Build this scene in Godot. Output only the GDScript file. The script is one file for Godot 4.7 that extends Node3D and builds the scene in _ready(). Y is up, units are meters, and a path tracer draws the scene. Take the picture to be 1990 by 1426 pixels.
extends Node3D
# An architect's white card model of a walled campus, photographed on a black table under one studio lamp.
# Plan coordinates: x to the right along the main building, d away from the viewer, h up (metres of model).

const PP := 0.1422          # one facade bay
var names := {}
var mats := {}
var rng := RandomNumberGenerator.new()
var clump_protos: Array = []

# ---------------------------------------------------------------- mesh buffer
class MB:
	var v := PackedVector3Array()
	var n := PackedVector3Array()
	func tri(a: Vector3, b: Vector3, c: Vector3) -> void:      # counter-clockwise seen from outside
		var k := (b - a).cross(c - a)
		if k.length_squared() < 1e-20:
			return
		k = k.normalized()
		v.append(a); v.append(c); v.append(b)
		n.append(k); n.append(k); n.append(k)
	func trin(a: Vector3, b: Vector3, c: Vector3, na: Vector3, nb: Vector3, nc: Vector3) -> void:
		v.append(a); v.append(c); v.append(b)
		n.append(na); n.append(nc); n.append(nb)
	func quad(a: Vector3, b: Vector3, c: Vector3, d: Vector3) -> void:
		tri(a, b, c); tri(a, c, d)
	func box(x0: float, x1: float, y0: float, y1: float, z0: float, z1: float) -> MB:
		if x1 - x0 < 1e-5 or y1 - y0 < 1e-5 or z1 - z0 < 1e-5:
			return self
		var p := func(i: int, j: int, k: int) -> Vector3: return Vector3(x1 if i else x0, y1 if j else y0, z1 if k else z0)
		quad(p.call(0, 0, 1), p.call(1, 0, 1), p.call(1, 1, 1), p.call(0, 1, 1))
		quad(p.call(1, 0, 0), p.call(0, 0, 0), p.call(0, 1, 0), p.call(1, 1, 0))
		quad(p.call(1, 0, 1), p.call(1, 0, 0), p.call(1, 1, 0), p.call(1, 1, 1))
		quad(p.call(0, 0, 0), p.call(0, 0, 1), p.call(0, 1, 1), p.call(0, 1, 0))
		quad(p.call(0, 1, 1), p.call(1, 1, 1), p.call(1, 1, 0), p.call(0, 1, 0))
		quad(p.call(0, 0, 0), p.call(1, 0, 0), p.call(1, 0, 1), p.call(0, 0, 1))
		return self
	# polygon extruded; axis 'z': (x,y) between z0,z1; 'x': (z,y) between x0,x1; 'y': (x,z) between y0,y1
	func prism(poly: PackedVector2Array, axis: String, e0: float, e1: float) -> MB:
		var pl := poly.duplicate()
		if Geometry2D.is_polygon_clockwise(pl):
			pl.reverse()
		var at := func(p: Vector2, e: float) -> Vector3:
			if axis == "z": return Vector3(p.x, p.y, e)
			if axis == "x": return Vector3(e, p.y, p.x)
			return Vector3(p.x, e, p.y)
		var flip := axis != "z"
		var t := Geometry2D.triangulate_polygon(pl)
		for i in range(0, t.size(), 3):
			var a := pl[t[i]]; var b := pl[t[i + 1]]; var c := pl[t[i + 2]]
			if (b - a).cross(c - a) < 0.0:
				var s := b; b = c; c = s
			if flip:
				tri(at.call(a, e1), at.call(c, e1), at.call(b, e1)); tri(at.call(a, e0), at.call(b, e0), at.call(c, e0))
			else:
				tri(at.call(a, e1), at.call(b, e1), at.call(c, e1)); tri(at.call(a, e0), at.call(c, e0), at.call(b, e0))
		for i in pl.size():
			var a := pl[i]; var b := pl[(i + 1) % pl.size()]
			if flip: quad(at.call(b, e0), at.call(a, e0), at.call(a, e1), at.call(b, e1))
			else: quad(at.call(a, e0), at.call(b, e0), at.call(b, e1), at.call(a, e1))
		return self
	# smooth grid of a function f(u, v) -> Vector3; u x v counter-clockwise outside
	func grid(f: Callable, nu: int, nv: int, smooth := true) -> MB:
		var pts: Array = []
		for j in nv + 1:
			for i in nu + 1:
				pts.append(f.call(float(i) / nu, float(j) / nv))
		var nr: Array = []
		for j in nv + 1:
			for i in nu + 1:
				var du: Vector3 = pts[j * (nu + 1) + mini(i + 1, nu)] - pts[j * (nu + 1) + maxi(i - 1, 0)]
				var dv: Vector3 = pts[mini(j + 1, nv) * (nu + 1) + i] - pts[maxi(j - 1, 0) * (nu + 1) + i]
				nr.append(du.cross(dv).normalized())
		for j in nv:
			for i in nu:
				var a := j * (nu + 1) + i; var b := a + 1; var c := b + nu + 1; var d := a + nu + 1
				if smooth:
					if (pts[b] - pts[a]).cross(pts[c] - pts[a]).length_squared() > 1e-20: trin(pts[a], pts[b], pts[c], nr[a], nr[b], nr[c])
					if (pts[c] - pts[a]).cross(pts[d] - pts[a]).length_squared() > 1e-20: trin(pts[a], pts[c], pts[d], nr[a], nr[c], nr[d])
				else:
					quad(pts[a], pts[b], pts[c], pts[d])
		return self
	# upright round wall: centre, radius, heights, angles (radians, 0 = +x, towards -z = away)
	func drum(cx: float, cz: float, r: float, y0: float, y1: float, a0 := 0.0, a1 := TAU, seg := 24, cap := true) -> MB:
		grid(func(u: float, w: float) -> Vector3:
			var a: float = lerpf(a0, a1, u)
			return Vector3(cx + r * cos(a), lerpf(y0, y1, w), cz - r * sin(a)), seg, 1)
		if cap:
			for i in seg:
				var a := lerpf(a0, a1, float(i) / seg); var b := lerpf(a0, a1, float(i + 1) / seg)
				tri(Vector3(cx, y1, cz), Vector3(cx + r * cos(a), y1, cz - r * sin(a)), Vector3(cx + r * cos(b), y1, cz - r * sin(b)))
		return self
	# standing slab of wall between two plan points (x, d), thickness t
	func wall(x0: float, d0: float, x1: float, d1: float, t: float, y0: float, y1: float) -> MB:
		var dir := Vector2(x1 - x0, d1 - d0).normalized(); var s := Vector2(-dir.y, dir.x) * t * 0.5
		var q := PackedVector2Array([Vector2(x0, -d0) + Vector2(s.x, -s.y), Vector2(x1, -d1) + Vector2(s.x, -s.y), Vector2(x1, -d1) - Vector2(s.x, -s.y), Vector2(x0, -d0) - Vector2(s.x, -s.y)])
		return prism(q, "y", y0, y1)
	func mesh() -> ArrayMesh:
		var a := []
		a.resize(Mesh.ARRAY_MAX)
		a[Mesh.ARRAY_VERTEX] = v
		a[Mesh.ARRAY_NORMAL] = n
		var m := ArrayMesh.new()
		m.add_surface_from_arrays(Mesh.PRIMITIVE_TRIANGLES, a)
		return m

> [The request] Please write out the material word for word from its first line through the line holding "var clump_protos: Array = []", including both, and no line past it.

> [Result of this task]
Build this scene in Godot. Output only the GDScript file. The script is one file for Godot 4.7 that extends Node3D and builds the scene in _ready(). Y is up, units are meters, and a path tracer draws the scene. Take the picture to be 1990 by 1426 pixels.
extends Node3D
# An architect's white card model of a walled campus, photographed on a black table under one studio lamp.
# Plan coordinates: x to the right along the main building, d away from the viewer, h up (metres of model).

const PP := 0.1422          # one facade bay
var names := {}
var mats := {}
var rng := RandomNumberGenerator.new()
var clump_protos: Array = []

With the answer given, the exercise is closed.